Privacy rights, wrongs

As it stands now, the court is expected to strike a balance between the imperatives of privacy and security.

The Supreme Court has rightly agreed to hear together multiple public interest litigations pending in the Madras, Bombay and Madhya Pradesh high courts, calling for the linking of Aadhaar with social media accounts. There can be no room for conflicting rulings in a matter with international implications, which could inspire litigation or influence attitudes in other nations. Privacy is at stake here, and the Supreme Court is its most appropriate guardian, having clarified it and defined it as a guaranteed fundamental right in 2017. In its deliberations, the Court will no doubt be guided by that landmark judgement, which was celebrated, among others, by the Electronic Frontier Foundation, the pioneering digital civil liberties group.

As it stands now, the court is expected to strike a balance between the imperatives of privacy and security. Obviously, this is an impossible choice, since the right to privacy is fundamental and cannot be reduced under normal circumstances. By way of a parallel, the right to life is absolute until a death sentence is pronounced, and the right to liberty can be conditional only in a state of unrest or emergency. Logically, therefore, the question of striking a balance with an absolute right cannot arise under normal circumstances. It also involves a question of scale. Why is Aadhaar indispensable? Wouldn t the phone numbers associated with social media accounts suffice? They identify owners with complete accuracy, since sim cards are issued against identity documents. While the data security of Aadhaar remains so contested that it is not mandatory even for banking purposes, insistence on Aadhaar would simply invite more lawsuits.
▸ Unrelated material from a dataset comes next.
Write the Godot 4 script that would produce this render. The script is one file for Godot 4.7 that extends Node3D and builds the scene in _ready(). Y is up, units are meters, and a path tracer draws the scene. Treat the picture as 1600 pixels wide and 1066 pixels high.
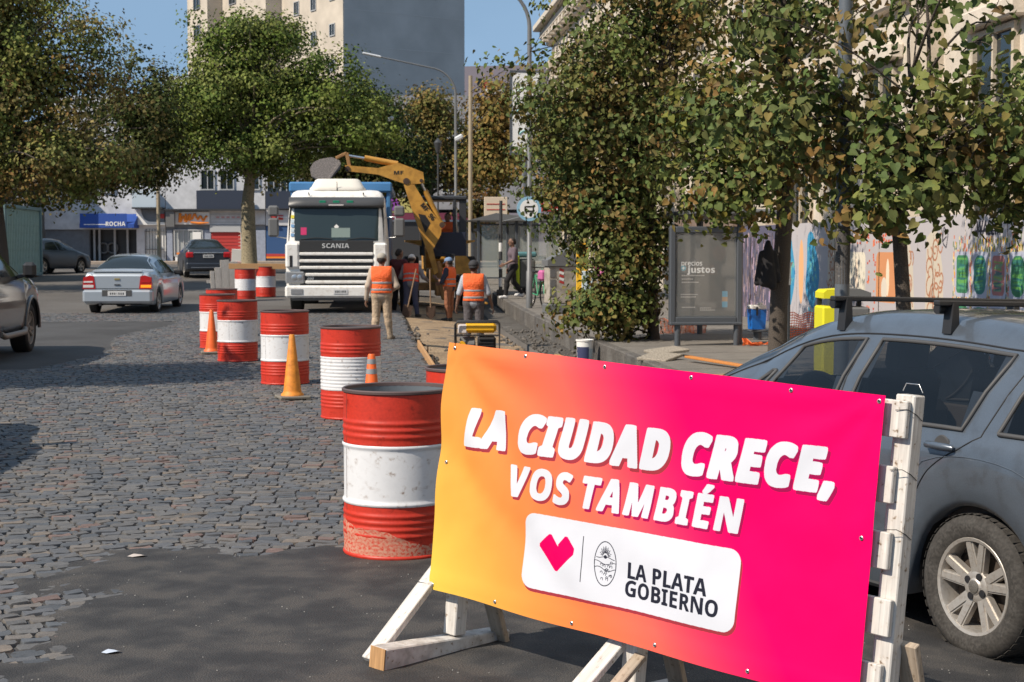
extends Node3D
# A cobbled street with roadworks: campaign banner on a wooden barricade, drums, truck, backhoe, cars, lindens.

var M := {}
var T := {}
var taken := {}
var rng := RandomNumberGenerator.new()
var bold: SystemFont
var regular: SystemFont
var spaced: FontVariation

class Shape:
	var st := SurfaceTool.new()
	var count := 0
	func _init() -> void:
		st.begin(Mesh.PRIMITIVE_TRIANGLES)
		st.set_smooth_group(-1)
	func flat() -> void:
		st.set_smooth_group(-1)
	func soft(g := 0) -> void:
		st.set_smooth_group(g)
	func tri(a: Vector3, b: Vector3, c: Vector3) -> void:
		st.add_vertex(a); st.add_vertex(c); st.add_vertex(b)
		count += 1
	func quad(a: Vector3, b: Vector3, c: Vector3, d: Vector3) -> void:
		tri(a, b, c); tri(a, c, d)
	func tri_uv(a: Vector3, b: Vector3, c: Vector3, ua: Vector2, ub: Vector2, uc: Vector2) -> void:
		st.set_uv(ua); st.add_vertex(a); st.set_uv(uc); st.add_vertex(c); st.set_uv(ub); st.add_vertex(b)
		count += 1
	func quad_uv(a: Vector3, b: Vector3, c: Vector3, d: Vector3, ua: Vector2, ub: Vector2, uc: Vector2, ud: Vector2) -> void:
		tri_uv(a, b, c, ua, ub, uc); tri_uv(a, c, d, ua, uc, ud)
	func tri_out(a: Vector3, b: Vector3, c: Vector3, o: Vector3) -> void:
		if (b - a).cross(c - a).dot((a + b + c) / 3.0 - o) < 0.0:
			tri(a, c, b)
		else:
			tri(a, b, c)
	func quad_out(a: Vector3, b: Vector3, c: Vector3, d: Vector3, o: Vector3) -> void:
		if (b - a).cross(c - a).dot((a + b + c + d) / 4.0 - o) < 0.0:
			quad(a, d, c, b)
		else:
			quad(a, b, c, d)
	func box(c: Vector3, size: Vector3, bevel := 0.0, bs := Basis.IDENTITY) -> void:
		flat()
		var h := size * 0.5
		var p := func(sx: int, sy: int, sz: int, ax: int) -> Vector3:
			var v := Vector3(sx * (h.x - (0.0 if ax == 0 else bevel)), sy * (h.y - (0.0 if ax == 1 else bevel)), sz * (h.z - (0.0 if ax == 2 else bevel)))
			return c + bs * v
		for s in [-1, 1]:
			quad_out(p.call(s, -1, -1, 0), p.call(s, 1, -1, 0), p.call(s, 1, 1, 0), p.call(s, -1, 1, 0), c)
			quad_out(p.call(-1, s, -1, 1), p.call(1, s, -1, 1), p.call(1, s, 1, 1), p.call(-1, s, 1, 1), c)
			quad_out(p.call(-1, -1, s, 2), p.call(1, -1, s, 2), p.call(1, 1, s, 2), p.call(-1, 1, s, 2), c)
		if bevel > 0.0:
			for s in [-1, 1]:
				for t in [-1, 1]:
					quad_out(p.call(s, t, -1, 0), p.call(s, t, 1, 0), p.call(s, t, 1, 1), p.call(s, t, -1, 1), c)
					quad_out(p.call(s, -1, t, 0), p.call(s, 1, t, 0), p.call(s, 1, t, 2), p.call(s, -1, t, 2), c)
					quad_out(p.call(-1, s, t, 1), p.call(1, s, t, 1), p.call(1, s, t, 2), p.call(-1, s, t, 2), c)
					for q in [-1, 1]:
						tri_out(p.call(s, t, q, 0), p.call(s, t, q, 1), p.call(s, t, q, 2), c)
	func bar(a: Vector3, b: Vector3, w: float, d: float, bevel := 0.0, up := Vector3.UP) -> void:
		var y := (b - a).normalized()
		var x := up.cross(y)
		if x.length() < 0.01:
			x = Vector3.RIGHT if absf(y.x) < 0.9 else Vector3.BACK
			x = (x - y * x.dot(y))
		x = x.normalized()
		box((a + b) * 0.5, Vector3(w, (b - a).length(), d), bevel, Basis(x, y, x.cross(y)))
	func tube(pts: Array, rad: Array, n := 8, caps := true) -> void:
		var rings := []
		var t0: Vector3 = (pts[1] - pts[0]).normalized()
		var x := t0.cross(Vector3.UP)
		if x.length() < 0.05:
			x = t0.cross(Vector3.RIGHT)
		x = x.normalized()
		for i in pts.size():
			var t: Vector3 = (pts[mini(i + 1, pts.size() - 1)] - pts[maxi(i - 1, 0)]).normalized()
			x = (x - t * x.dot(t)).normalized()
			var y := t.cross(x)
			var r: float = rad[mini(i, rad.size() - 1)]
			var ring := PackedVector3Array()
			for k in n:
				var a := TAU * k / n
				ring.append(pts[i] + (x * cos(a) + y * sin(a)) * r)
			rings.append(ring)
		loft(rings, true, caps)
	func loft(rings: Array, closed := true, caps := false) -> void:
		var mid := Vector3.ZERO
		for i in rings.size() - 1:
			soft(0)
			var A: PackedVector3Array = rings[i]
			var B: PackedVector3Array = rings[i + 1]
			var n := A.size()
			for k in (n if closed else n - 1):
				var l := (k + 1) % n
				quad(A[k], A[l], B[l], B[k])
		if caps:
			flat()
			for e in [0, rings.size() - 1]:
				var R: PackedVector3Array = rings[e]
				mid = Vector3.ZERO
				for v in R:
					mid += v / R.size()
				for k in R.size():
					if e == 0:
						tri(mid, R[(k + 1) % R.size()], R[k])
					else:
						tri(mid, R[k], R[(k + 1) % R.size()])
	func lathe(prof: Array, n := 24, xf := Transform3D.IDENTITY, crisp := false, a0 := 0.0, a1 := TAU) -> void:
		# profile from bottom to top, outside to the right: (radius, height)
		var g := 1
		for i in prof.size() - 1:
			if i > 0:
				var u: Vector2 = (prof[i] - prof[i - 1]).normalized()
				var w2: Vector2 = (prof[i + 1] - prof[i]).normalized()
				if crisp or u.dot(w2) < 0.6:
					g += 1
			soft(g)
			for k in n:
				var a := lerpf(a0, a1, float(k) / n)
				var b := lerpf(a0, a1, float(k + 1) / n)
				var p: Vector2 = prof[i]
				var q: Vector2 = prof[i + 1]
				var v := func(w: Vector2, g: float) -> Vector3: return xf * Vector3(w.x * cos(g), w.y, -w.x * sin(g))
				if p.x < 1e-5:
					tri(v.call(p, a), v.call(q, b), v.call(q, a))
				elif q.x < 1e-5:
					tri(v.call(p, a), v.call(p, b), v.call(q, a))
				else:
					quad(v.call(p, a), v.call(p, b), v.call(q, b), v.call(q, a))
	func prism(poly: PackedVector2Array, z0: float, z1: float, xf := Transform3D.IDENTITY) -> void:
		flat()
		if Geometry2D.is_polygon_clockwise(poly):
			poly.reverse()
		var idx := Geometry2D.triangulate_polygon(poly)
		for i in range(0, idx.size(), 3):
			var a := poly[idx[i]]
			var b := poly[idx[i + 1]]
			var c := poly[idx[i + 2]]
			if (b - a).cross(c - a) < 0.0:
				var t := b
				b = c
				c = t
			tri(xf * Vector3(a.x, a.y, z1), xf * Vector3(b.x, b.y, z1), xf * Vector3(c.x, c.y, z1))
			tri(xf * Vector3(a.x, a.y, z0), xf * Vector3(c.x, c.y, z0), xf * Vector3(b.x, b.y, z0))
		for i in poly.size():
			var a := poly[i]
			var b := poly[(i + 1) % poly.size()]
			quad(xf * Vector3(a.x, a.y, z0), xf * Vector3(b.x, b.y, z0), xf * Vector3(b.x, b.y, z1), xf * Vector3(a.x, a.y, z1))
	func commit() -> ArrayMesh:
		st.generate_normals()
		return st.commit()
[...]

Death threats, criminal intimidation, smearing and stalking are commonplace in social media, and the dark satanic mills of rumour and fake news have the capacity to spark violence and conflict. But a technical solution would be as effective as legal remedy, without trespassing upon privacy. For instance, artificial intelligence can identify dubious content by textual analysis and flag it like spam or malware. And this week, Twitter proactively swept away Chinese accounts spreading disinformation about the Hong Kong protests. The Supreme Court has been admired for standing up for privacy. Now, it should mandate a technical solution, because it cannot possibly consider encroaching upon the very value that it upheld and protected.